Whatever moral authority America once commanded continues to wither as we violate our country’s cherished values of human rights and the rule of law with the continued operation of Guantanamo.
There, at Guantanamo, 166 detainees live in captivity; over 80 of those men have been on a hunger strike, many being force-fed against their will. Over half of the total detainees have been cleared of charges and await release. The world watches our government’s inaction to address this injustice.
Additionally, and in violation of international law prohibitions against “cruel, inhumane and degrading treatment,” several dozen inmates who remain on hunger strike are being force fed. After being physically immobilized, a two-foot long nasal tube is lodged into their bodies. The process ruptures the protective lining of their throats and stomachs and ruptures any sense of dignity, causing injury to body and soul.
The harm to these detainees is awful in the very action, but the fact that America — which considers itself the standard bearer for freedom and justice — is allowing this wound to fester harms our nation’s effectiveness with nations around the globe.
This Pentagon malpractice is fueling, quite fast and furiously, anti-American sentiment abroad. And while Sens. Diane Feinstein (D-CA) and Richard Durbin (D-IL) have called for the Pentagon to end force feedings and implement the same prisoner protections currently in place at federal prisons, the world isn’t seeing the nuance among America’s leadership.
Beyond the absolute illegality and the severe human rights implications here, the message America is sending to leaders in Yemen, Sudan, Egypt, Pakistan, Afghanistan, Syria, and Libya is one that encourages the contravening of the rule of law, criminal justice, and due process in a court.

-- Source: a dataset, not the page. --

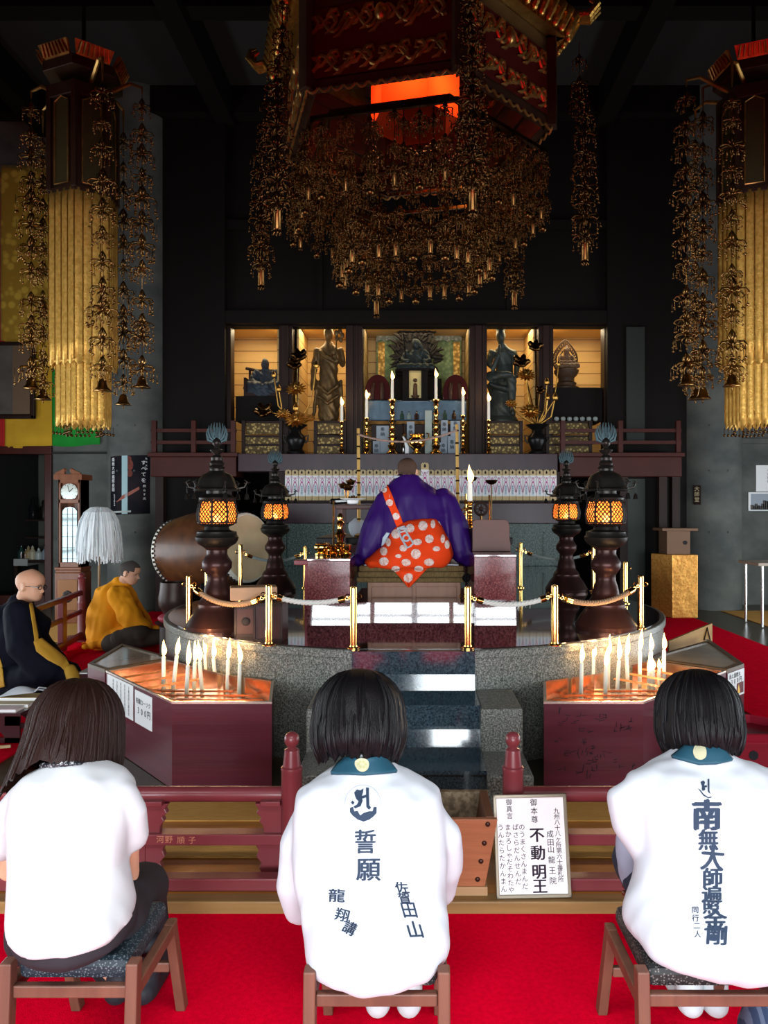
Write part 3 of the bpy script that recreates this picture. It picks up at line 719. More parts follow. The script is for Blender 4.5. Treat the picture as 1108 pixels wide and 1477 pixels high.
# seated buddha with openwork halo
zb = P(0,563,12.6).z; cx = P(817,563,12.6).x
base_box('black_plinth', 'plain black plinth under the small haloed statue', P(795,0,12.45).x, P(866,0,12.45).x, 3.02, zb-.001)
s = thing('haloed_statue', 'small seated statue with openwork leaf shaped halo on a tiered lotus seat', 'statue', (cx,12.6,zb))
m = MB(); z1 = zb+.36
m.limb([(cx,12.6,z1+.05),(cx,12.62,z1+.16),(cx,12.6,z1+.22)], [(.07,.09),(.065,.10),(.05,.05)], 12).ball((cx,12.58,z1+.285), (.052,.055,.065), 12, 8).ball((cx,12.585,z1+.35), .025, 8, 6)
for q in (-1, 1):
    m.limb([(cx+q*.10,12.6,z1+.19),(cx+q*.13,12.56,z1+.10),(cx+q*.02,12.50,z1+.09)], [.036,.034,.026], 8)
    m.limb([(cx+q*.03,12.58,z1+.03),(cx+q*.17,12.5,z1+.03),(cx+q*.02,12.46,z1+.03)], [.05,.05,.035], 8)
me = statue_mesh(m, .009, 'figure'); displace(me, folds(.003,80,60)); link('figure', me, mat('pale carved wood',(.17,.10,.055),.5,bump=(60,.2)), s, 180)
MB().lathe([(.21,0),(.21,.04),(.15,.07),(.17,.11),(.13,.14),(.13,.20),(.17,.24),(.20,.29),(.205,.325),(.16,.345)], (cx,12.6,zb), 24).build('lotus_seat', statue_w, s, smooth=30)
def leafpt(t, k): 
    a = R(-60+300*t); return V((cx+k*.205*cos(a)*(1-.12*max(0,sin(a))**2), 12.70, z1+.17+k*(.25*sin(a)+.07*max(0,sin(a))**8)))
q = MB()
for k in (1., .72, .5): q.tube([leafpt(i/40, k) for i in range(41)], .011, 6)
for i in range(26):
    t = i/25; a, b = leafpt(t, .72), leafpt(min(1,t+.03), 1.); q.tube([a, (a+b)/2+V((0,0,.02)), b], .008, 5)
    c = leafpt(t, .86); q.tube([c+V((.022*cos(j),0,.022*sin(j))) for j in [x*.9 for x in range(8)]], .006, 5)
q.build('halo', statue_w, s)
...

This is hardly the message we want to send to leaders who may be keen to excuse a similar flouting of democratic governance and principles in their countries. This is especially poignant for a president who made a campaign promise to close the detention camp at Guantanamo Bay.
If America cannot keep its promises, how can we expect others, such as Egypt’s Mohamed Morsi, Afghanistan’s Hamid Karzai, or Iraq’s Nur al-Maliki, to keep theirs?
Despite President Obama’s recent re-focus on Guantanamo, which has garnered little in terms of a new tack, it is up to Congress to legally lift the restrictions on moving detainees to prisons in the U.S. or to foreign countries. While Obama could veto any forthcoming National Defense Authorization Act, if it includes those restrictions, that move is highly unlikely since Guantanamo is such a small portion of the defense-funding bill.
The real task, then, lies in the moral argument that must be made by our leaders and by the American people. We live in a country that believes in the rule of law. Yet, in practice, we are operating in direct, deplorable contradiction with this ethos through our continued and indefinite detention and treatment of persons who have not been charged and should have been released years ago from Guantanamo Bay.
As U.S. District Judge Gladys Kessler reminded us, last week, that she has no jurisdiction to end the force-feeding of a Guantanamo inmate held for 11 years despite but cleared for release in 2010, we need to make the moral imperative for overriding this injustice.
As people of faith, Quakers and many others believe there is that of God in everyone, which leads us to raise the moral imperative for dignity and justice. As citizens of a country established on the principles of liberty and justice, we call on our Congress to stand for the principles of our American Constitution and the Bill of Rights. Our country will be better for closing Guantanamo.
The time is now for America to stand for justice, for human dignity, for morality.
Diane Randall is the executive secretary of the Friends Committee on National Legislation, a 70-year-old Quaker lobby in the public interest.